Occasionally, your connection to your broker’s price feed is disconnected, either because of your own terminal/router/modem issues, or issues arising from your internet provider/VPS service. This happens often enough that most programmers will consider how their EA’s will pick up and manage open positions when the connection returns.
However, as with what I experienced today, Alpari’s feed froze for 45 minutes while I had an open position. This becomes an issue because price data is missing from the disconnection to the reconnection time, affecting how indicators are plotted and hence filter/entry/exit logics are calculated. (The lack of price feed from the broker was confirmed on 2 PC’s connected via different local internet providers, AND 2 different VPSes.)
The time of the disconnection coincided with the S&P announcement of its downgrade of Spain. Pure speculation, circuit breakers may have been deployed. I note also the rather accurate 45 minute (almost to the second) pause. Whatever the reason, the disconnection really shouldn’t have happened, or at least not for 45 minutes.
It is difficult to have any meaningful maintenance of trade logic with the lack of prices, hence it is virtually impossible to code in such a contingency, unless the trade logic is exceedingly simple. At the most, an alert to be sent via sms/email when the Market Watch time is too far behind the adjusted system time by a threshold, followed by manual oversight.

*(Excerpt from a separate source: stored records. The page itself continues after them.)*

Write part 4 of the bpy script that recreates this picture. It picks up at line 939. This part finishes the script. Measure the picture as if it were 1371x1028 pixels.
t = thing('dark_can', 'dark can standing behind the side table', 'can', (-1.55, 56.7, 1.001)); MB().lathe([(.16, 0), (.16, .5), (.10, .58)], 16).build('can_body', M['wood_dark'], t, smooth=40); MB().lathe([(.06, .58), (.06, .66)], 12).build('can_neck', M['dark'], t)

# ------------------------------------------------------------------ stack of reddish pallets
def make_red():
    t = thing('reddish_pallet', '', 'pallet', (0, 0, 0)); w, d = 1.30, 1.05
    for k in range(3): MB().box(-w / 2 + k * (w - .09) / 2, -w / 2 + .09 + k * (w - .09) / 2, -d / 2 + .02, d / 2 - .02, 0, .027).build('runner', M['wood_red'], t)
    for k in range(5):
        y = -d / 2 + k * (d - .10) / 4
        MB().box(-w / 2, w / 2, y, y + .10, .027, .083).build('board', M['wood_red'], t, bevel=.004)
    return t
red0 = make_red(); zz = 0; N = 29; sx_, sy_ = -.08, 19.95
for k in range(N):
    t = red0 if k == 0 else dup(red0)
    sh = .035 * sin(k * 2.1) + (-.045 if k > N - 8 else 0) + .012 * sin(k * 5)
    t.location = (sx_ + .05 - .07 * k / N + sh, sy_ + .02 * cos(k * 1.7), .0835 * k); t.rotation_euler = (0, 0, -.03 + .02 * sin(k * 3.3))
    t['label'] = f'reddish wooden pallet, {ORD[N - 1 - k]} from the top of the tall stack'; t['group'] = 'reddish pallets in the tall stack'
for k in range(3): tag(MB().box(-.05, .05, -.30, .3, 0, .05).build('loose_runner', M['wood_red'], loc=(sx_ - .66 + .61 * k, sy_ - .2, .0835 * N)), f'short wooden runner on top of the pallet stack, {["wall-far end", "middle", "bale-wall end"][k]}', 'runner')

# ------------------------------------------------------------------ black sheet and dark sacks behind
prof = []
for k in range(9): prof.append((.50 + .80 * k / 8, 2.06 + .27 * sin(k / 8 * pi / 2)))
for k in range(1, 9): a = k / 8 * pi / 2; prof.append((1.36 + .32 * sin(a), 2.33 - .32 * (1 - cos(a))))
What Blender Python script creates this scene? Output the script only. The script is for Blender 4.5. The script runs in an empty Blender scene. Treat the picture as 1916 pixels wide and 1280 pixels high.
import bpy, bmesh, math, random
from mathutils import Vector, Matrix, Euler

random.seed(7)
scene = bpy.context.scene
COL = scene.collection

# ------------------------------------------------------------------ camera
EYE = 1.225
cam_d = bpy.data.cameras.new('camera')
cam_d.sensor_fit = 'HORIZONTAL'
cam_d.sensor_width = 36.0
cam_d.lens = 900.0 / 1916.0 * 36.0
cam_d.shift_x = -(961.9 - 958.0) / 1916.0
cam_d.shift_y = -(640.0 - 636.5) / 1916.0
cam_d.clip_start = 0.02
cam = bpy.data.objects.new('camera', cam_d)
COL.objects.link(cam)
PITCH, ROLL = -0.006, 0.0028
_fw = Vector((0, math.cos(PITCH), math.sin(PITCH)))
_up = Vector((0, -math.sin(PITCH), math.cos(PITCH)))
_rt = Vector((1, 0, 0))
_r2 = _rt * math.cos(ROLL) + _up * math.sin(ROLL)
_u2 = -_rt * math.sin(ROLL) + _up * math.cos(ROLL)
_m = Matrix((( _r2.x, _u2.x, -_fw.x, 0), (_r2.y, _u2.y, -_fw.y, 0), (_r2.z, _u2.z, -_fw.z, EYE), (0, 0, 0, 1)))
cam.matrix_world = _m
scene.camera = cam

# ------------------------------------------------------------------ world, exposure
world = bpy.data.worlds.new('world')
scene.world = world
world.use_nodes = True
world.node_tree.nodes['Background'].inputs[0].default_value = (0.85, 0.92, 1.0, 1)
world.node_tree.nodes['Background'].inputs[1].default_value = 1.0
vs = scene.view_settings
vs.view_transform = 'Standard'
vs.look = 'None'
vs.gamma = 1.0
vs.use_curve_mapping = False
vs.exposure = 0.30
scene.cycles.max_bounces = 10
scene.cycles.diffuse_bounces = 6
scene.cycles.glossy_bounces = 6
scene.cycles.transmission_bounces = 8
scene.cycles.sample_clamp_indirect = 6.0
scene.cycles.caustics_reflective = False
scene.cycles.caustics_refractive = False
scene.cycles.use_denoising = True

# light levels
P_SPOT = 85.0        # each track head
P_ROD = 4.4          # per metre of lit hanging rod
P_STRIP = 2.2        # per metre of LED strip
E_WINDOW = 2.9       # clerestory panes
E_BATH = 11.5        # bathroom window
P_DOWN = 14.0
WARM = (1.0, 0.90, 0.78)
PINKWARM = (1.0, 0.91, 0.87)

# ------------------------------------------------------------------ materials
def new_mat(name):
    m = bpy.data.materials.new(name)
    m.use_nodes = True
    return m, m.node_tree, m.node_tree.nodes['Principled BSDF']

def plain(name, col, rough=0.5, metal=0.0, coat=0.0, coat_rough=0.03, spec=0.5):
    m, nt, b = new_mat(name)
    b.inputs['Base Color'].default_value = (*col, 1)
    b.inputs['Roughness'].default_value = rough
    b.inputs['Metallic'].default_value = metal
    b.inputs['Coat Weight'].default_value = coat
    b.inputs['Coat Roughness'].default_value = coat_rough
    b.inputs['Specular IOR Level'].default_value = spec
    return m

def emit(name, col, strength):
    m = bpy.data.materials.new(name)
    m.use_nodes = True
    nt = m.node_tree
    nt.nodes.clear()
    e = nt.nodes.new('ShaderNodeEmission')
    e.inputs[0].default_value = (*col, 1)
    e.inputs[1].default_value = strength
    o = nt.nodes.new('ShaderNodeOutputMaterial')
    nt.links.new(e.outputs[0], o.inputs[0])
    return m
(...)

All this is why I find it is important to have more than one broker for comparison.
Edit: 2012-04-27 0130 GMT
Missing price data, total of 9 M5 bars:
Price data available:
With this in mind, note that demo servers tend to have more instances of disconnections so a forward test on a demo account is not necessarily the best indicator of performance. Unless you are exhibiting the robustness of your system even in a nonsensical price feed scenario.